(Original Photo By: Luna Ellinger)

Over the course of our lives and careers we’re all focusing on personal growth. As humans, it’s natural for us to seek out challenges. One of the mantras for success that is often preached is to step outside of your comfort zone. What happens then, when in the quest to try new things and experiment outside of your boundaries, you realize you should have stayed right where you were? This is what famously happened to Willem Rebergen, better known as renowned hardstyle producer/DJ, Headhunterz.

Headhunterz has been in the game for over a decade and he is one of the luminaries of hardstyle. However, like any producer, he wanted to prove his chops and show that he didn’t have to be pigeonholed to just one genre. Unfortunately, producing other genres did not give him the sense of satisfaction and belonging that he felt while producing hardstyle. I think this is something we can all relate to. Sometimes, you dip your foot in the water, and you realize you’re just not meant to dive into that pool.

“The period 2013-2016 was a struggle for me. I was losing my connection with the essence of hardstyle because I was very focused on experimenting, exploring boundaries and growth. I left the genre to find out what else is out there, but I couldn’t find what I was looking for. I felt like I had abandoned my pack. Alone, out in the big world where different values count and playfulness often makes way for relentless business. Also, as a producer I wanted to prove to myself that I wasn’t a ‘one trick pony’…But I did not succeed in terms of finding satisfaction in other genres. That particular feeling I look for, I couldn’t get a hold of it and translate it to EDM, future bass or anything else like I used to when making hardstyle. Furthermore, I missed the unity, the dedication, and the love that the hardstyle community breathes. I mean how could I not miss that?!”

As a young child, there was no doubt in Willem’s mind that he wanted to be a musician. He grew up in a musical family and was constantly immersed in music. In fact, His first introduction to music was singing in a children’s choir in his native Netherlands. Willem also had an interest in mixing and music technology. As he puts it, the first time he saw a DJ in a club as a teenager, he knew exactly what he wanted to do and become.

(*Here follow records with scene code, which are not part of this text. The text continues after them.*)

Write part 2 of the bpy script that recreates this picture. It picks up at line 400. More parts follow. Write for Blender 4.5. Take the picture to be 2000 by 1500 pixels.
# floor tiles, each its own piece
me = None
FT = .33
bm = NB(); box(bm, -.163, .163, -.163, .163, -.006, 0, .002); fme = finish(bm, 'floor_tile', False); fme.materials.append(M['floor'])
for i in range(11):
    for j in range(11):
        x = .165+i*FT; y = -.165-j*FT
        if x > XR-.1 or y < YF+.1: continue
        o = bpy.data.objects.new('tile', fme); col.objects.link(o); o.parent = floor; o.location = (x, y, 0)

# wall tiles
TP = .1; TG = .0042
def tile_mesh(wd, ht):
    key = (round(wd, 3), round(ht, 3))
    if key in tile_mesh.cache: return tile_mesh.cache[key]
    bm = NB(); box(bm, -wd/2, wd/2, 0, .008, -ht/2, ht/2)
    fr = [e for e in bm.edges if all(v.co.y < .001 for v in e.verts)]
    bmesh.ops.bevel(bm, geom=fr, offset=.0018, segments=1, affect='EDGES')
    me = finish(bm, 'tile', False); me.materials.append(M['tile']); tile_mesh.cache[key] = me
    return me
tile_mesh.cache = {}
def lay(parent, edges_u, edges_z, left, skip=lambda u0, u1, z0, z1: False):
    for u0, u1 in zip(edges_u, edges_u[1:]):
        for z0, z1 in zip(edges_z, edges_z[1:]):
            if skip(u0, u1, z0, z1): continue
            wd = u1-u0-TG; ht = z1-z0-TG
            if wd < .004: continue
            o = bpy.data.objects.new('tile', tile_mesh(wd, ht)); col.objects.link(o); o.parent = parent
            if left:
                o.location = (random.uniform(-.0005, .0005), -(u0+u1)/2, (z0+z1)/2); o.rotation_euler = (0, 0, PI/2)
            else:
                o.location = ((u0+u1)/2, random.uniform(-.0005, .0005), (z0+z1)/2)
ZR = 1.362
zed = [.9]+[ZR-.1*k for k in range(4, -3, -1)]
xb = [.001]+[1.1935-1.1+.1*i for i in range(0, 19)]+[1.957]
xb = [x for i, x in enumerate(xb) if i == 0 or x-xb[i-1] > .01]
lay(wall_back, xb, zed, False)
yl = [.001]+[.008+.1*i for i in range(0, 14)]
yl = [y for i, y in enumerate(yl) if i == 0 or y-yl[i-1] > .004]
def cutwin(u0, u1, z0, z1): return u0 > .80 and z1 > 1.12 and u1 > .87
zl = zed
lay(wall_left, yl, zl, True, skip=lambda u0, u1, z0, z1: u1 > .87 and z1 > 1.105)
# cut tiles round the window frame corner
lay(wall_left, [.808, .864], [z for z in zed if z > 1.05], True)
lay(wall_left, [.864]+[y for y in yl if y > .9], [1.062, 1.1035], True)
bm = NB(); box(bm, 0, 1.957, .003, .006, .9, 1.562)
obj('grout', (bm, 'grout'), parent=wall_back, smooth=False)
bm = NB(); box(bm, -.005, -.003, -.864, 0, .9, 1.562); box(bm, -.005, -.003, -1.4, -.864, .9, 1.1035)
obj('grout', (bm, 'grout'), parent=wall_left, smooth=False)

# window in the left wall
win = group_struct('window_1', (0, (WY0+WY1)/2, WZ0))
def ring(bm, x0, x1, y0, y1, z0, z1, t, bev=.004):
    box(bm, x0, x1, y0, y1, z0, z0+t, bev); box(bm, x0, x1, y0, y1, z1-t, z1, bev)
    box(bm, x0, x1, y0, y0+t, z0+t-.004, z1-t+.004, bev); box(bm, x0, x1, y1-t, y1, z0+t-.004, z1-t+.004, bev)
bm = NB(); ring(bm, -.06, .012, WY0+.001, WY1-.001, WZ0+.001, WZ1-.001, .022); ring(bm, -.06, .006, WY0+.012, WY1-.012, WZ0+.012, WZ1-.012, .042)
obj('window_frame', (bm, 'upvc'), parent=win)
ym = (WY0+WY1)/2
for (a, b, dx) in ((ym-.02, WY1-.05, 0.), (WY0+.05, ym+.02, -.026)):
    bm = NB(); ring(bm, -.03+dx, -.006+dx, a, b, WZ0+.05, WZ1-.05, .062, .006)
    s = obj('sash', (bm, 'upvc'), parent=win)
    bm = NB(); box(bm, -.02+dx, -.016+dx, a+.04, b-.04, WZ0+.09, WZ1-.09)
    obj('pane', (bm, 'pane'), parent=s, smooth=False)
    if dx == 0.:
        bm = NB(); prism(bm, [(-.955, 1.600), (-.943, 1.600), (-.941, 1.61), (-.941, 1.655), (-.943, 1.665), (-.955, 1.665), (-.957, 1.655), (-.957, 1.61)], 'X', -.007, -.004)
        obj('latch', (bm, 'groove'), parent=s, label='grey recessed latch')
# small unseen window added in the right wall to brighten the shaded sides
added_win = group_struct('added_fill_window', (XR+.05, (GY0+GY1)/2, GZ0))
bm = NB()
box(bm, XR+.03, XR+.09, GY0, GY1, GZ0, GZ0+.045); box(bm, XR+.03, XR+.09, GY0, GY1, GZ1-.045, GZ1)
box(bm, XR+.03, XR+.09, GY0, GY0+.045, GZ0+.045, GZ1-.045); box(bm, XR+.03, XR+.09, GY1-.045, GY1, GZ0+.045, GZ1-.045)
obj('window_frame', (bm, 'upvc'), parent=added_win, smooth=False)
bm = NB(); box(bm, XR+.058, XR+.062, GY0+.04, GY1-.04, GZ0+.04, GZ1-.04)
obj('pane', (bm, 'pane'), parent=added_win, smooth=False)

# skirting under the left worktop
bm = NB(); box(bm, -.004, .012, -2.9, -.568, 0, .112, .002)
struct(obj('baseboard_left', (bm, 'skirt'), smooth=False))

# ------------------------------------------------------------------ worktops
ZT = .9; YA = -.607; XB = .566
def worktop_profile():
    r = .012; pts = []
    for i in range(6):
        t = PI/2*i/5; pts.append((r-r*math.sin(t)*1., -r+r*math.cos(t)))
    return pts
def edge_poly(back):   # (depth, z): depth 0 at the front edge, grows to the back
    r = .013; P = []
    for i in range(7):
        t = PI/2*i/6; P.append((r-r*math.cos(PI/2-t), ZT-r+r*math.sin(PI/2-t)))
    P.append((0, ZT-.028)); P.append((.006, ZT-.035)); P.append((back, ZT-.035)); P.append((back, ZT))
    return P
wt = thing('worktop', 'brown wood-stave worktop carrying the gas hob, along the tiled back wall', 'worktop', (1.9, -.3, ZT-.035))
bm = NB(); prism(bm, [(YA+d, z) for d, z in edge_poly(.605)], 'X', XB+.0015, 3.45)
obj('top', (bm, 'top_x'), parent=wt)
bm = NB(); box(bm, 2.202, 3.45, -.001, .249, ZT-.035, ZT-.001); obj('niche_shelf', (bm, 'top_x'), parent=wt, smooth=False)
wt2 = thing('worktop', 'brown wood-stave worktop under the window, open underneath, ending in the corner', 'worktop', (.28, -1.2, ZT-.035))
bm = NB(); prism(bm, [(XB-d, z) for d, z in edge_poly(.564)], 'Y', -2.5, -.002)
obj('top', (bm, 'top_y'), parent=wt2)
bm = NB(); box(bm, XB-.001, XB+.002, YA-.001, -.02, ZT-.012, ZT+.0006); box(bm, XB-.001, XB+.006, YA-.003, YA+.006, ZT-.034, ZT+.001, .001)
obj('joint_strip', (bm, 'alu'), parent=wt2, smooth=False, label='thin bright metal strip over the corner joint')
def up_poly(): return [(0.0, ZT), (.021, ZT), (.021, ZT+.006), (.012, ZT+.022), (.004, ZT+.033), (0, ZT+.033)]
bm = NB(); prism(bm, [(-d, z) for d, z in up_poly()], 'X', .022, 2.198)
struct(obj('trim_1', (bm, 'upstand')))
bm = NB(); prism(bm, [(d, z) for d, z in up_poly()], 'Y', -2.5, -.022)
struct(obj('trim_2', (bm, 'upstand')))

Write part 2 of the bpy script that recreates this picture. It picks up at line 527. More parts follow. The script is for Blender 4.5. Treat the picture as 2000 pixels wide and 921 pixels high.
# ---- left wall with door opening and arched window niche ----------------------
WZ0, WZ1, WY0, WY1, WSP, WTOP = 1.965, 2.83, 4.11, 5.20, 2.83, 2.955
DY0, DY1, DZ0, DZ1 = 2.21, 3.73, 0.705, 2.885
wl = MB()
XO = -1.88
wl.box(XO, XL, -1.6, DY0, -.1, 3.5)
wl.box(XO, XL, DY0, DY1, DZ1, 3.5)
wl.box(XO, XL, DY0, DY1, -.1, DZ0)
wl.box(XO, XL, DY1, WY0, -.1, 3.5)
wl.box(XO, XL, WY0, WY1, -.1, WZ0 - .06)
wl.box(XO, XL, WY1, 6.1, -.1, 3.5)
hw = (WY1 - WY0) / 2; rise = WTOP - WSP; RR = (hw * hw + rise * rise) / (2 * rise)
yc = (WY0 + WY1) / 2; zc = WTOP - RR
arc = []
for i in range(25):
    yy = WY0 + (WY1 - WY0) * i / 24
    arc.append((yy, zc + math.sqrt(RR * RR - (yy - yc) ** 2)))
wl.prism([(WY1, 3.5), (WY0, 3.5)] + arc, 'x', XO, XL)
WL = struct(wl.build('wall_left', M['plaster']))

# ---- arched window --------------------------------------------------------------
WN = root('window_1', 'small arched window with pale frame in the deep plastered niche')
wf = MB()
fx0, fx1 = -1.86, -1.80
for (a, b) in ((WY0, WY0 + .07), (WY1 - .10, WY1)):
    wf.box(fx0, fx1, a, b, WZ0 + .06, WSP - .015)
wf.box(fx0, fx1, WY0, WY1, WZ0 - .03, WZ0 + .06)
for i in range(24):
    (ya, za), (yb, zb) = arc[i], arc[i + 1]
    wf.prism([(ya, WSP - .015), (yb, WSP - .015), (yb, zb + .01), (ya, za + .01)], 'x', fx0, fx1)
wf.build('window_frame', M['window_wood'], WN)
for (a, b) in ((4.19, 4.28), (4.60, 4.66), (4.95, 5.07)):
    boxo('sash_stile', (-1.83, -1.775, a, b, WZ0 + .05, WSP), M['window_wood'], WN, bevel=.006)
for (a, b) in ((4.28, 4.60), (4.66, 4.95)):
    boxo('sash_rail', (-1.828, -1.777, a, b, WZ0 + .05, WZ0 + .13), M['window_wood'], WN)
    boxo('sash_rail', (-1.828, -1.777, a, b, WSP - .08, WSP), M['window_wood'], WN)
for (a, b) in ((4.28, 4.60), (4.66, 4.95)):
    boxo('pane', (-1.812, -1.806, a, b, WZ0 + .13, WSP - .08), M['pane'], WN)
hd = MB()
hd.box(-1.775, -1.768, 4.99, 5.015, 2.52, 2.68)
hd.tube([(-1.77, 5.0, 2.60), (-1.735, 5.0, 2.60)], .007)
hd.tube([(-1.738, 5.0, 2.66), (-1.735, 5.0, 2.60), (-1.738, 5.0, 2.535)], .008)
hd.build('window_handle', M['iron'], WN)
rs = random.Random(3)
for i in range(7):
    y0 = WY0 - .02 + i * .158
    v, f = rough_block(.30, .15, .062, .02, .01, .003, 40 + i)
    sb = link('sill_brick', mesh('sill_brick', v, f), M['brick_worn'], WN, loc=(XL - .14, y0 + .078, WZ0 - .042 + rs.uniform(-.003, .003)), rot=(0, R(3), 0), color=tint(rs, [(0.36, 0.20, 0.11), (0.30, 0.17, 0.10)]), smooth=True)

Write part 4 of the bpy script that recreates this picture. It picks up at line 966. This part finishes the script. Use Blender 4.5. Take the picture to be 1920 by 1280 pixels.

“I grew up with a lot of music around me. Not only in my family, but also when I started singing in a kids choir at nine years old. We recorded CDs and did TV performances…so it was pretty serious. I was immediately fascinated by all of the big mixing consoles and the whole recording process, but when I reached puberty that faded for a while. When I started going out at age 17 it returned. I saw the DJ play records at the local disco. I started dreaming of being up there and that is the moment I began learning to produce and to DJ. So I guess when I look back I can say I’m pretty lucky, everything unfolded beautifully to this point.”

Despite his innate passion for music, music also provided an escape. As he puts it, his school years were not the most pleasant. Like so many of us, Willem didn’t fit in; he was constantly trying to find himself. That can be a really difficult thing to do for any adolescent, however, for Willem, he had a more difficult time than most. Although, he says he wouldn’t have had it any other way. Had it not been for the social alienation he experienced, he might not have come upon music production.

“My time at school was a very unhappy period in my life. When I look back on it I see that I was so lost, so insecure. I would have loved to give my little self a big hug if I could now. I just couldn’t find my place at school; I was the youngest, the smallest, and I had trouble finding my place in the group. Today I am grateful that that all happened. It triggered my curiosity to go and explore things other than just social life and school. And that is of course, why I found solace in making music and gave it my all. It was my way to escape the rest.”

In adulthood, Willem finally found his home in the hardstyle community. If you’ve ever been to a hardstyle show, it’s a visceral experience. The fans are loyal and tight. If you’ve ever been to EDC Las Vegas, you see all the same people at the Wasteland stage all night long. Even when Headhunterz “left” hardstyle to explore other genres and experienced criticism, he never took it personally. He knew it was all love the whole time, and he’s glad to be back where he started.

“Everyone that is in the hardstyle community has a special bond with it, and I’m a part of it. Of course when I left, I received a lot of criticism and ‘hate,’ but the funny thing is that I think a lot of it wasn’t actually hate, but rather…frustrated love. Like you see couples fighting sometimes. They love each other, yet they’re fighting. Even if I wouldn’t have returned to making hardstyle, we would have wished each other all the best, that’s how it felt. But it was also at that point that I realized what I had done. I had left behind the love of my life.”

What a career it’s been for Headhunterz, it feels like he’s been around forever, but he’s only getting started. He’s done a lot that many artists would like to achieve. He’s found success in one genre, he stepped outside of his box and showed his versatility, and he’s returned to where he started, knowing that he has a rabid fan base willing to support him. It’s funny how as you get older, you tend to simplify things. Whereas Willem was looking outwards earlier in adulthood, with experience, he’s realized the best thing anyone can do is work to improve themselves.

“I think everyone is way too busy trying to change the world. If everyone would turn around and look at themselves for a moment…now that would solve a whole lot of problems.”